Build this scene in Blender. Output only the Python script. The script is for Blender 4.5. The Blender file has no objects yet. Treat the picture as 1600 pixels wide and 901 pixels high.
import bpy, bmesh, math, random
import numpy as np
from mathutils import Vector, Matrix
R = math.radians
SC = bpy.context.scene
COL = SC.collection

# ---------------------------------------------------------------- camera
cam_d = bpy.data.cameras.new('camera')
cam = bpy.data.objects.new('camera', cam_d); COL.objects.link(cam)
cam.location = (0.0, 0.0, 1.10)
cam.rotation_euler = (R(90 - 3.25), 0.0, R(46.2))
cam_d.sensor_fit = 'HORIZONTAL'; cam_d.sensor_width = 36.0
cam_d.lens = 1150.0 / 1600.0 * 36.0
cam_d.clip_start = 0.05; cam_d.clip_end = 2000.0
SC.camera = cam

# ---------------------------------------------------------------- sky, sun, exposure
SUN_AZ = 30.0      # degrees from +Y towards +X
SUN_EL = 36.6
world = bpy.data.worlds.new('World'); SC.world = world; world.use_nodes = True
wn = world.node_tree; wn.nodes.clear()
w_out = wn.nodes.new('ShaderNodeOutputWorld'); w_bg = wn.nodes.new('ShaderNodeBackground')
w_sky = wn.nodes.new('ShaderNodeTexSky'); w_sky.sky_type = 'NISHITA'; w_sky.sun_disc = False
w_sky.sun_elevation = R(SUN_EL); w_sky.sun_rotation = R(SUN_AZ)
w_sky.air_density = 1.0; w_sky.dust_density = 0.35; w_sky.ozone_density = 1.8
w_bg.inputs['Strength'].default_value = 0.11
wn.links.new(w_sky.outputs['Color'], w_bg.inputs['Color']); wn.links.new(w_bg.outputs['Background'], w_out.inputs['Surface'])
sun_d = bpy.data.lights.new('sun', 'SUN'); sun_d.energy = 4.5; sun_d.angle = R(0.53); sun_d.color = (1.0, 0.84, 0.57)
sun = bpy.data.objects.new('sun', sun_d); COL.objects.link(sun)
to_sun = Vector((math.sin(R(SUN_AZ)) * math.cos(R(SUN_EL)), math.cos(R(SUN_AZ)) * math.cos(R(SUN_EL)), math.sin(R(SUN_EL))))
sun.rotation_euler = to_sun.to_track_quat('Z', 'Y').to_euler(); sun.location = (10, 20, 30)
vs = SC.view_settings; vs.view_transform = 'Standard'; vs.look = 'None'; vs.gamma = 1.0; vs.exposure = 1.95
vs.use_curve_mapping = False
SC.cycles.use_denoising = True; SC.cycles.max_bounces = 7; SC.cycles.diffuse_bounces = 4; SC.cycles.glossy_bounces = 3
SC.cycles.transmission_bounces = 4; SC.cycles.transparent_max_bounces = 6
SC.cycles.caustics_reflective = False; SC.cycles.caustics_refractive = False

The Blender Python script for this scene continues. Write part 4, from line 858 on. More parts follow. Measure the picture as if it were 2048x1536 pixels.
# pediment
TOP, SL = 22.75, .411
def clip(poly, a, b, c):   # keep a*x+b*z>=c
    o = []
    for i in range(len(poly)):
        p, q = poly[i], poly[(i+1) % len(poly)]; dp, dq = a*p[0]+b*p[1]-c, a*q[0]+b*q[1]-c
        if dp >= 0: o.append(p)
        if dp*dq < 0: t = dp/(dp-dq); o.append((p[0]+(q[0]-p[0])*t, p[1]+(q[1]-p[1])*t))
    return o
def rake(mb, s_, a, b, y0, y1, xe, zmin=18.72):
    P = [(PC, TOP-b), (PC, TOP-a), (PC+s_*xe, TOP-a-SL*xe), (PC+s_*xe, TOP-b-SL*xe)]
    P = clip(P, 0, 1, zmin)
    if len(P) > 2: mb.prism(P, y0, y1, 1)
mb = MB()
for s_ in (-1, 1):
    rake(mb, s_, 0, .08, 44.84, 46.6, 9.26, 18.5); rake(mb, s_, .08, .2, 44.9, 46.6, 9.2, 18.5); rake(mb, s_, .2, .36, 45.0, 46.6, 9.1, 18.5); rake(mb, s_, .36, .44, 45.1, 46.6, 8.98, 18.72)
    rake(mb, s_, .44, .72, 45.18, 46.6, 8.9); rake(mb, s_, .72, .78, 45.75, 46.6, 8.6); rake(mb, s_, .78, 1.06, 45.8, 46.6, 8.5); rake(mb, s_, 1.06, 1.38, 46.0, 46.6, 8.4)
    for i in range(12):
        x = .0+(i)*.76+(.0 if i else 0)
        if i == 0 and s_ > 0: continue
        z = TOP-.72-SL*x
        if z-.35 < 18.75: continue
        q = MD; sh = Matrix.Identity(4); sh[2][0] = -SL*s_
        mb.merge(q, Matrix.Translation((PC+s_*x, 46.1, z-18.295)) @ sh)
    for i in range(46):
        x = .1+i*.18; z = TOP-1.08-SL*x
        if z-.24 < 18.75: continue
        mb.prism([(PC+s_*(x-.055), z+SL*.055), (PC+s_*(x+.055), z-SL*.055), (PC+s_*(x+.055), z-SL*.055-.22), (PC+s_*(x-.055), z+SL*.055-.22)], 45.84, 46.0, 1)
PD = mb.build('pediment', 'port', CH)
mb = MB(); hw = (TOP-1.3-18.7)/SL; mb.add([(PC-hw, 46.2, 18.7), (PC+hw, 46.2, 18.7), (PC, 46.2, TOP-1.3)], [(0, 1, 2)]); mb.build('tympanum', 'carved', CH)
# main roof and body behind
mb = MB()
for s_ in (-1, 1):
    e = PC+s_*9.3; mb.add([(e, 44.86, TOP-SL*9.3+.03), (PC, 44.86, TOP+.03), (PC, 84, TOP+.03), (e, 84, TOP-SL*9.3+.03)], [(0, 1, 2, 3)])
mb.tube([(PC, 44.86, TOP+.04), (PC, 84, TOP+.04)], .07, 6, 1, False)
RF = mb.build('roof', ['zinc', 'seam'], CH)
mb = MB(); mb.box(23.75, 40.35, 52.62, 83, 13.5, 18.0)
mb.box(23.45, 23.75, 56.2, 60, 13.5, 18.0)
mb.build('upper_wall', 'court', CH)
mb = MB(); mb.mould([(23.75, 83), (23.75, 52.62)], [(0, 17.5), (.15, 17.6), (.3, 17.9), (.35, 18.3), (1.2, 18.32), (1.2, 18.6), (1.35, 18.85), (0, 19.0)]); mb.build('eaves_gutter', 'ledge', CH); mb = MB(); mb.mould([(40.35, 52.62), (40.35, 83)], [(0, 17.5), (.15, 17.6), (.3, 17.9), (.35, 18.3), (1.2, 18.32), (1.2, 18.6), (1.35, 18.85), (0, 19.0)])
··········
- [Request]: Return only the lines from the beginning of the material up to and including the line with "COL = SC.collection", exactly as written.

- [Result below]:
Build this scene in Blender. Output only the Python script. The script is for Blender 4.5. The Blender file has no objects yet. Treat the picture as 1600 pixels wide and 901 pixels high.
import bpy, bmesh, math, random
import numpy as np
from mathutils import Vector, Matrix
R = math.radians
SC = bpy.context.scene
COL = SC.collection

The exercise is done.